Unlimited talk continues

In the Guardian today Nesrine Malik writes about the "cancel culture" and the dangers faced by Guardian columnists. I am most concered about the Fox #planetFOX attack on Jo Biden. Seems urgent to opposet this at every chance. Retweet #CNN for example.

But the Guardian concerns seem to prolong their struggle with the readers as they realise the web is read / write. Jeff Jarvis pointed this out a while ago but there is no longer a Media page so no reason to include his words in Guardian scope. Malik observes a wall between "discourse makers and discourse consumers" that dates from the model of print. She claims the public space has been digitised in the last decade but I think it was well advanced before then.

Guardian Unlimited Talk closed down in 2011, one Friday lunchtime. Guardian readers had ben able to start a topic and add comments.

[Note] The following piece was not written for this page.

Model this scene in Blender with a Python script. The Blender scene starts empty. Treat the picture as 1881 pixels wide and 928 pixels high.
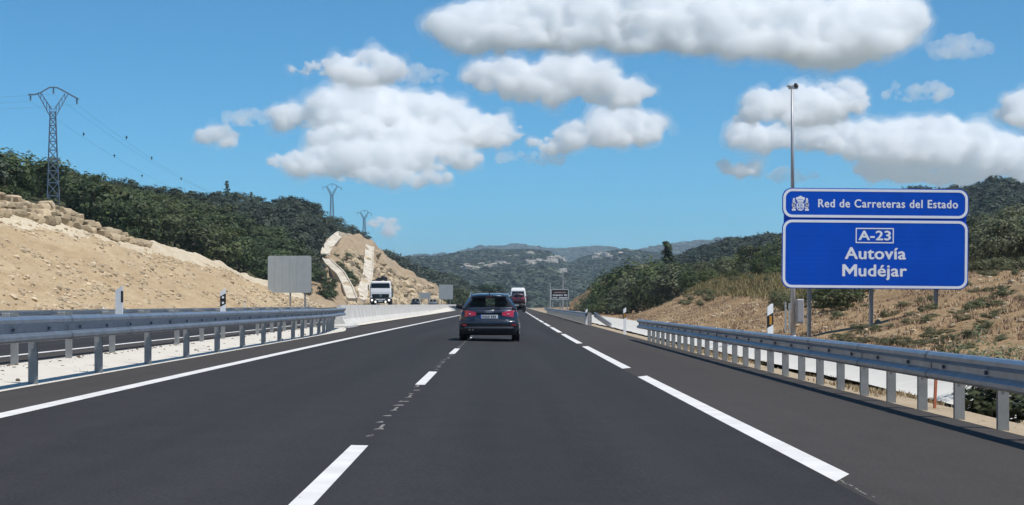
import bpy, bmesh, math, random
import numpy as np
from mathutils import Vector, Matrix, Euler
from mathutils import noise as mn

S = bpy.context.scene
COL = S.collection
# ------------------------------------------------------------------ camera, sky, sun, exposure
FPX, VX, VY, CH = 3500.0, 913.0, 559.0, 1.11          # focal length and vanishing point in photo pixels, eye height
cam = bpy.data.cameras.new('camera')
cam_ob = bpy.data.objects.new('camera', cam)
COL.objects.link(cam_ob)
S.camera = cam_ob
cam_ob.location = (0, 0, CH)
cam_ob.rotation_euler = (math.pi / 2, 0, 0)
cam.sensor_width = 36
cam.lens = 36 * FPX / 1881
cam.shift_x = (940.5 - VX) / 1881
cam.shift_y = (VY - 464) / 1881
cam.clip_start = 0.3
cam.clip_end = 60000

SUN_EL, SUN_AZ = math.radians(61), math.radians(122)   # azimuth clockwise from +Y (road direction)
world = bpy.data.worlds.new('World')
S.world = world
world.use_nodes = True
wn = world.node_tree
bg = wn.nodes['Background']
sky = wn.nodes.new('ShaderNodeTexSky')
sky.sky_type = 'NISHITA'
sky.sun_disc = False
sky.sun_elevation = SUN_EL
sky.sun_rotation = SUN_AZ
sky.altitude = 0
sky.air_density = 0.6
sky.dust_density = 0.0
sky.ozone_density = 10
tint = wn.nodes.new('ShaderNodeMix')
tint.data_type = 'RGBA'
tint.blend_type = 'MULTIPLY'
tint.inputs[0].default_value = 1.0
tint.inputs[7].default_value = (0.42, 1.03, 1.02, 1)
wn.links.new(sky.outputs[0], tint.inputs[6])
wn.links.new(tint.outputs[2], bg.inputs[0])
bg.inputs[1].default_value = 0.122
sd = Vector((math.sin(SUN_AZ) * math.cos(SUN_EL), math.cos(SUN_AZ) * math.cos(SUN_EL), math.sin(SUN_EL)))
sun = bpy.data.lights.new('sun', 'SUN')
sun.energy = 4.6
sun.angle = math.radians(0.53)
sun.color = (1, 0.95, 0.88)
sun_ob = bpy.data.objects.new('sun', sun)
COL.objects.link(sun_ob)
sun_ob.rotation_euler = (-sd).to_track_quat('-Z', 'Y').to_euler()
S.view_settings.view_transform = 'Standard'
S.view_settings.look = 'None'
S.view_settings.gamma = 1
S.view_settings.exposure = 0.0
S.cycles.use_denoising = True
S.cycles.use_adaptive_sampling = False
S.cycles.sample_clamp_indirect = 4.0
S.cycles.volume_bounces = 40
S.cycles.max_bounces = 40
S.cycles.diffuse_bounces = 3
S.cycles.glossy_bounces = 3
S.cycles.transparent_max_bounces = 8

R = random.Random(11)
NR = np.random.default_rng(7)


# ------------------------------------------------------------------ helpers
def W(px, py, d):
    """A point seen at photo pixel (px, py) at depth d metres."""
    return Vector(((px - VX) / FPX * d, d, CH + (VY - py) / FPX * d))


def tag(o, label=None, cat=None, group=None, kind=None):
    if label: o['label'] = label
    if cat: o['category'] = cat
    if group: o['group'] = group
    if kind: o['kind'] = kind
    return o


def empty(name, loc=(0, 0, 0), rz=0, label=None, cat=None, group=None):
    o = bpy.data.objects.new(name, None)
    o.empty_display_size = 0.2
    COL.objects.link(o)
    o.location = loc
    o.rotation_euler = (0, 0, rz)
    return tag(o, label, cat, group)


def link_mesh(name, me, mats, parent=None, smooth=False):
    if not isinstance(mats, (list, tuple)): mats = [mats]
    for m in mats: me.materials.append(m)
    if smooth:
        me.polygons.foreach_set('use_smooth', [True] * len(me.polygons))
    o = bpy.data.objects.new(name, me)
    COL.objects.link(o)
    if parent: o.parent = parent
    return o


def copy_tree(o, parent=None):
    c = o.copy()
    COL.objects.link(c)
    if parent: c.parent = parent
    for ch in list(o.children): copy_tree(ch, c)
    return c


class MB:
    def __init__(s):
        s.bm = bmesh.new()
        s.mi = 0

    def _new(s, n0):
        s.bm.faces.ensure_lookup_table()
        for f in s.bm.faces[n0:]: f.material_index = s.mi

    def box(s, c, size, rot=None, bevel=0.0, seg=1):
        n0 = len(s.bm.faces)
        b = bmesh.new()
        bmesh.ops.create_cube(b, size=1)
        for v in b.verts: v.co = Vector((v.co.x * size[0], v.co.y * size[1], v.co.z * size[2]))
        if bevel > 0:
            bmesh.ops.bevel(b, geom=list(b.edges), offset=bevel, segments=seg, affect='EDGES', profile=0.5)
        M = Matrix.Translation(Vector(c))
        if rot is not None: M = M @ Euler(rot).to_matrix().to_4x4()
        s._merge(b, M)
        s._new(n0)
        return s

    def _merge(s, b, M):
        mp = {}
        for v in b.verts: mp[v] = s.bm.verts.new(M @ v.co)
        for f in b.faces: s.bm.faces.new([mp[v] for v in f.verts])
        b.free()

    def bar(s, p0, p1, w, h=None):
        p0, p1 = Vector(p0), Vector(p1)
        h = w if h is None else h
        d = p1 - p0
        L = d.length
        q = d.to_track_quat('Z', 'Y')
        n0 = len(s.bm.faces)
        b = bmesh.new()
        bmesh.ops.create_cube(b, size=1)
        for v in b.verts: v.co = Vector((v.co.x * w, v.co.y * h, v.co.z * L))
        s._merge(b, Matrix.Translation((p0 + p1) / 2) @ q.to_matrix().to_4x4())
        s._new(n0)
        return s

    def cyl(s, p0, p1, r0, r1=None, seg=12, caps=True):
        p0, p1 = Vector(p0), Vector(p1)
        r1 = r0 if r1 is None else r1
        q = (p1 - p0).to_track_quat('Z', 'Y')
        n0 = len(s.bm.faces)
        a, b = [], []
        for i in range(seg):
            t = 2 * math.pi * i / seg
            v = Vector((math.cos(t), math.sin(t), 0))
            a.append(s.bm.verts.new(p0 + q @ (v * r0)))
            b.append(s.bm.verts.new(p1 + q @ (v * r1)))
        for i in range(seg):
            j = (i + 1) % seg
            s.bm.faces.new((a[i], a[j], b[j], b[i]))
        if caps:
            s.bm.faces.new(a[::-1])
            s.bm.faces.new(b)
        s._new(n0)
        return s

    def tube(s, pts, r, seg=8):
        for p, q in zip(pts[:-1], pts[1:]): s.cyl(p, q, r, r, seg)
        return s

    def ball(s, c, r, sc=(1, 1, 1), sub=2):
        n0 = len(s.bm.faces)
        M = Matrix.Translation(Vector(c)) @ Matrix.Diagonal((r * sc[0], r * sc[1], r * sc[2], 1))
        bmesh.ops.create_icosphere(s.bm, subdivisions=sub, radius=1, matrix=M)
        s._new(n0)
        return s

    def torus(s, c, R_, r, axis='Y', seg=24, ms=6):
        n0 = len(s.bm.faces)
        vs = []
        for i in range(seg):
            t = 2 * math.pi * i / seg
            row = []
            for j in range(ms):
                u = 2 * math.pi * j / ms
                a, b, e = (R_ + r * math.cos(u)) * math.cos(t), (R_ + r * math.cos(u)) * math.sin(t), r * math.sin(u)
                p = (a, e, b) if axis == 'Y' else ((e, a, b) if axis == 'X' else (a, b, e))
                row.append(s.bm.verts.new(Vector(c) + Vector(p)))
            vs.append(row)
        for i in range(seg):
            for j in range(ms):
                s.bm.faces.new((vs[i][j], vs[(i + 1) % seg][j], vs[(i + 1) % seg][(j + 1) % ms], vs[i][(j + 1) % ms]))
        s._new(n0)
        return s

    def loft(s, rings, closed=True, cap=True):
        n0 = len(s.bm.faces)
        vs = [[s.bm.verts.new(Vector(p)) for p in r] for r in rings]
        n = len(rings[0])
        for i in range(len(rings) - 1):
            for j in range(n if closed else n - 1):
                k = (j + 1) % n
                s.bm.faces.new((vs[i][j], vs[i][k], vs[i + 1][k], vs[i + 1][j]))
        if cap and closed:
            s.bm.faces.new(vs[0][::-1])
            s.bm.faces.new(vs[-1])
        s._new(n0)
        return s

    def slab(s, pts, nrm, th):
        """A flat outline (3-D points) given a thickness along nrm."""
        nrm = Vector(nrm).normalized()
        return s.loft([[Vector(p) for p in pts], [Vector(p) + nrm * th for p in pts]])

    def quad(s, *p):
        n0 = len(s.bm.faces)
        s.bm.faces.new([s.bm.verts.new(Vector(q)) for q in p])
        s._new(n0)
        return s

    def build(s, name, mats, parent=None, smooth=False, bevel=0):
        bmesh.ops.recalc_face_normals(s.bm, faces=list(s.bm.faces))
        me = bpy.data.meshes.new(name)
        s.bm.to_mesh(me)
        s.bm.free()
        o = link_mesh(name, me, mats, parent, smooth)
        return o


# ------------------------------------------------------------------ materials
def nodes(name):
    m = bpy.data.materials.new(name)
    m.use_nodes = True
    n = m.node_tree
    return m, n, n.nodes['Principled BSDF']


def simple(name, col, rough=0.5, metal=0.0, var=0.12, scale=3.0, bump=0.0, spec=None, coat=0.0, dirt=None):
    """A plain material broken up by two octaves of noise in colour and gloss."""
    m, n, p = nodes(name)
    L = n.links.new
    tc = n.nodes.new('ShaderNodeTexCoord')
    nz = n.nodes.new('ShaderNodeTexNoise')
    nz.inputs['Scale'].default_value = scale
    nz.inputs['Detail'].default_value = 6
    L(tc.outputs['Object'], nz.inputs['Vector'])
    rp = n.nodes.new('ShaderNodeValToRGB')
    c = Vector(col)
    d2 = Vector(dirt) if dirt else c * (1 - var)
    rp.color_ramp.elements[0].position = 0.3
    rp.color_ramp.elements[1].position = 0.7
    rp.color_ramp.elements[0].color = (*d2, 1)
    rp.color_ramp.elements[1].color = (*[min(1, v * (1 + var * 0.5)) for v in c], 1)
    L(nz.outputs['Fac'], rp.inputs[0])
    L(rp.outputs[0], p.inputs['Base Color'])
    p.inputs['Roughness'].default_value = rough
    p.inputs['Metallic'].default_value = metal
    if spec is not None: p.inputs['Specular IOR Level'].default_value = spec
    if coat: p.inputs['Coat Weight'].default_value = coat; p.inputs['Coat Roughness'].default_value = 0.05
    if bump:
        b = n.nodes.new('ShaderNodeBump')
        b.inputs['Strength'].default_value = bump
        L(nz.outputs['Fac'], b.inputs['Height'])
        L(b.outputs[0], p.inputs['Normal'])
    return m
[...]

Staff never joined in.

Reporting on the MOOC /  social learning has been limited and hostile when in print. Peter Horrocks interview around Futurelearn contributed to pressure forcing him to resign. Guardian now moving online with format of star speaker and lecture. Not sure how this will work. They will probably go back to celeb events whenever normal is normal.

Before he worked for OU Peter Horrocks worked for BBC World Service. In his lecture at Durham on the Fortress University he also spoke about Fortress Journalism . I sort of remember discussions 5 -10 years ago when BBC and other news organisations claimed to consider models of citizen journalism or something similar. Maybe before that, OhmyNews in English not sure when

Will find out more dates. Meanwhile print journalism seems even more shut down than ever seemed possible.